This is a vague and worthless comment. You are trying to cite this case of a few guys going to Pakistan or Afghanistan as evidence supporting you’re arguement that the war in Afghanistan needs to be fought. Fine, but this is hardly compelling evidence supporting this case.

Nor is it clear that even if the US did what you want it to do, that British Pakistanis would be unable to get to Pak or Afg. Oh, and not to mention that the more the US stays in Afghanistan, the longer masses of people keep getting killed in attacks like the one that just killed 120 lives last week, there will be some number of Pakistanis in the UK that want to get revenge, ie participate in what we call terrorist activities.

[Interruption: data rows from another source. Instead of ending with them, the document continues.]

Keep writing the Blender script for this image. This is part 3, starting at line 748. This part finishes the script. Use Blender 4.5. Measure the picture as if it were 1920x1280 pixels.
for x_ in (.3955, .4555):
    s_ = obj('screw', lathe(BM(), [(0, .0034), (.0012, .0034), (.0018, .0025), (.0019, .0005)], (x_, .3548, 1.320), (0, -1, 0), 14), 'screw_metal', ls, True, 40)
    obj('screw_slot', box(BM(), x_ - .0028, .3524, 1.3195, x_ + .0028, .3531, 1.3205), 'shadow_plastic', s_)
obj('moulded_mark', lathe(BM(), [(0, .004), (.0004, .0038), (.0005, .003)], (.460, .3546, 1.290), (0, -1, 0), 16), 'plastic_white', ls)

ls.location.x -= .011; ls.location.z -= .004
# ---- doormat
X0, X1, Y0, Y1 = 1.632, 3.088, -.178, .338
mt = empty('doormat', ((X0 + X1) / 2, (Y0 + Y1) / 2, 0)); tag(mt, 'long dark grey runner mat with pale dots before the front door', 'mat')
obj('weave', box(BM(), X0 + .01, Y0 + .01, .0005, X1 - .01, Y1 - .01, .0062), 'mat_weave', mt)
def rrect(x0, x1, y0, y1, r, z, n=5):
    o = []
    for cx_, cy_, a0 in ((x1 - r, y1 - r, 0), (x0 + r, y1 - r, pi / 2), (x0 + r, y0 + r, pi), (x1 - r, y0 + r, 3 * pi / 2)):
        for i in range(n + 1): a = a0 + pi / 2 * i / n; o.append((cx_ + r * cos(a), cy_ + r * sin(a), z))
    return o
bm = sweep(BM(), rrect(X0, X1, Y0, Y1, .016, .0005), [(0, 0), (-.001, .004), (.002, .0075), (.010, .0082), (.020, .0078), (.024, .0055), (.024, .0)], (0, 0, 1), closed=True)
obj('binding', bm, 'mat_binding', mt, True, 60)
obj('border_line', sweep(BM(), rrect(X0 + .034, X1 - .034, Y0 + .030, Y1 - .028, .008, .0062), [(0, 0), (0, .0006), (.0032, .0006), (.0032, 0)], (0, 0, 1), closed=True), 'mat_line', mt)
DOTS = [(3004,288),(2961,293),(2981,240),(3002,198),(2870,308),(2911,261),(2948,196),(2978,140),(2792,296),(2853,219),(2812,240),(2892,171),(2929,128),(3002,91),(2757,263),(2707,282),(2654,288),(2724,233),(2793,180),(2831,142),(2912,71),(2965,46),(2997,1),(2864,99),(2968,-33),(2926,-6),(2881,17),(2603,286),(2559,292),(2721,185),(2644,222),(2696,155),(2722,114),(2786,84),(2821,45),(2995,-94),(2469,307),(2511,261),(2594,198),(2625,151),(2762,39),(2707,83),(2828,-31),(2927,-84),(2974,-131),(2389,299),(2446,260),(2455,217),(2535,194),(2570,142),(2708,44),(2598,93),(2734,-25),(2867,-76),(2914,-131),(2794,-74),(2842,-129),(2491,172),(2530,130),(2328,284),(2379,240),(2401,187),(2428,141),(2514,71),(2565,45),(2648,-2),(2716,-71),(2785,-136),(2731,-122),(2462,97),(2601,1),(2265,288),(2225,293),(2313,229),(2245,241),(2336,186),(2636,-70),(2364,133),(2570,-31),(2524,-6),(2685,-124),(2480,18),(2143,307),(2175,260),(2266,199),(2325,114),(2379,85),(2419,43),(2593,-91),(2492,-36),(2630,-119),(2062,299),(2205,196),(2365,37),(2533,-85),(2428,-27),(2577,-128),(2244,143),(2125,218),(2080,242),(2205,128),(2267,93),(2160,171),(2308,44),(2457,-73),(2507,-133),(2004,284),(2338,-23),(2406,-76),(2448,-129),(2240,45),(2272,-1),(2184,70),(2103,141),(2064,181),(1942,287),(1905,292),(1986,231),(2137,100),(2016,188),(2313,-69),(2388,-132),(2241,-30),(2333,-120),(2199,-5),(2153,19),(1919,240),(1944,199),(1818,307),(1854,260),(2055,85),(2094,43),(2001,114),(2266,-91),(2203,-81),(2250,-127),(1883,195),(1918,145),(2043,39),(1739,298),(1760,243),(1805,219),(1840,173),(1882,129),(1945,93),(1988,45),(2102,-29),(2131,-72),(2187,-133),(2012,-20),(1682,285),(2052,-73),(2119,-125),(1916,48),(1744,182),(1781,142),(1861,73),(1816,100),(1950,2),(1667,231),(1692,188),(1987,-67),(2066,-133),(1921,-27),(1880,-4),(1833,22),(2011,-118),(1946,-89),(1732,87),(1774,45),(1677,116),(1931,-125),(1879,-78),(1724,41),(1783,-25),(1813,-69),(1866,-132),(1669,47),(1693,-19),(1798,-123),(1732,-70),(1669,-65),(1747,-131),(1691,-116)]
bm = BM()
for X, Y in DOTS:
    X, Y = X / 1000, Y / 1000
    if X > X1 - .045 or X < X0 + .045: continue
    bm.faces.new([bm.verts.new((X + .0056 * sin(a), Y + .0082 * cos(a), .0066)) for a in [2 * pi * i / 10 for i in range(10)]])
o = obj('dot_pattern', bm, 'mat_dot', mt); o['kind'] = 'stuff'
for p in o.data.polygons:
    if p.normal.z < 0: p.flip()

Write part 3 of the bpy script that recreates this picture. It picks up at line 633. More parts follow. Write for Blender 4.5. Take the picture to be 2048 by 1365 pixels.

The Muslim world is not making neat distinctions between the Germans and the US forces. In the eyes of Afghans and Pakistanis, the tanker attack is on the hands of the US.

So you can’t just argue that Afghanistan/ Pakistan matters because some people in the UK have supposedly learned how to make bombs there, and then refuse to acknowledge that the US presence in Afghanistan is fueling some of the “demand” for paritcipating in these terrorist activisities. You can’t have it both ways. You can’t be a war monger and refuse to acknowledge the condsequences of your war monging.

myra macdonald September 8, 2009 at 9:52 am

I’d probably argue that’s why Kashmir and the broader India-Pakistan context matter so much. The bombers were linked to the Pakistan-based Jaish-e-Mohammed, one of the Kashmir-oriented groups.

The problem with the “Af/Pak” label is that it tends to obscure these details.

Steve Connors September 8, 2009 at 11:18 am

Forgive me for stating the blindingly obvious but the plot to carry out this operation was thwarted, not by having tens of thousands of foreign troops in the region but by diligent police work based on professional intelligence gathering. The plotters were then brought before a jury in a transparent judicial process that saw fit to convict them of a crime.

Indeed, it could be argued that the process succeeded despite the rather hamfisted approach to our security interests in the region. Given the nature of the work done to secure these convictions one does not need to look very far in order to identify the importance of cooperation in the investigative process and how easily that could have been hindered by a sense of grievance among just a few members of the agencies whose help was needed in the case.

This is not an issue of whether or not Afghanistan and Pakistan matter – of course they do – but whether the hammer is an appropriate tool in defence of our interests.